Last Summer Was the Hottest in More Than 2,000 Years

This map shows how much warmer, in degrees Celsius, the Earth was in the summer of 2023 as compared to the average summer from 1951 to 1980.

This map shows how much warmer, in degrees Celsius, the Earth was in the summer of 2023 as compared to the average summer from 1951 to 1980. Lauren Dauphin / NASA Earth Observatory

The summer of 2023 was the hottest summer in the Northern Hemisphere since the height of the Roman Empire, a new study finds.

While scientists had already determined that last summer was the hottest on record, modern record-keeping only dates back to the 19th century. For the new study, researchers wanted to look back further into the past.

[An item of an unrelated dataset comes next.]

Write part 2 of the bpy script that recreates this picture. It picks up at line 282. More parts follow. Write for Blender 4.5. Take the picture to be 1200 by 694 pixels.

By analyzing tree rings, which keep a history of past temperatures, they found the summer of 2023 was the warmest in at least 2,000 years. With climate change and El Niño pushing heat to new extremes, last summer measured 2.20 degrees C (3.96 degrees F) warmer than the preindustrial average, and 3.93 degrees C (7.07 degrees F) warmer than the coldest summer seen in the past two millennia. The findings were published in the journal Nature.

“When you look at the long sweep of history, you can see just how dramatic recent global warming is,” said study coauthor Ulf Büntgen, of the University of Cambridge. “2023 was an exceptionally hot year, and this trend will continue unless we reduce greenhouse gas emissions dramatically.”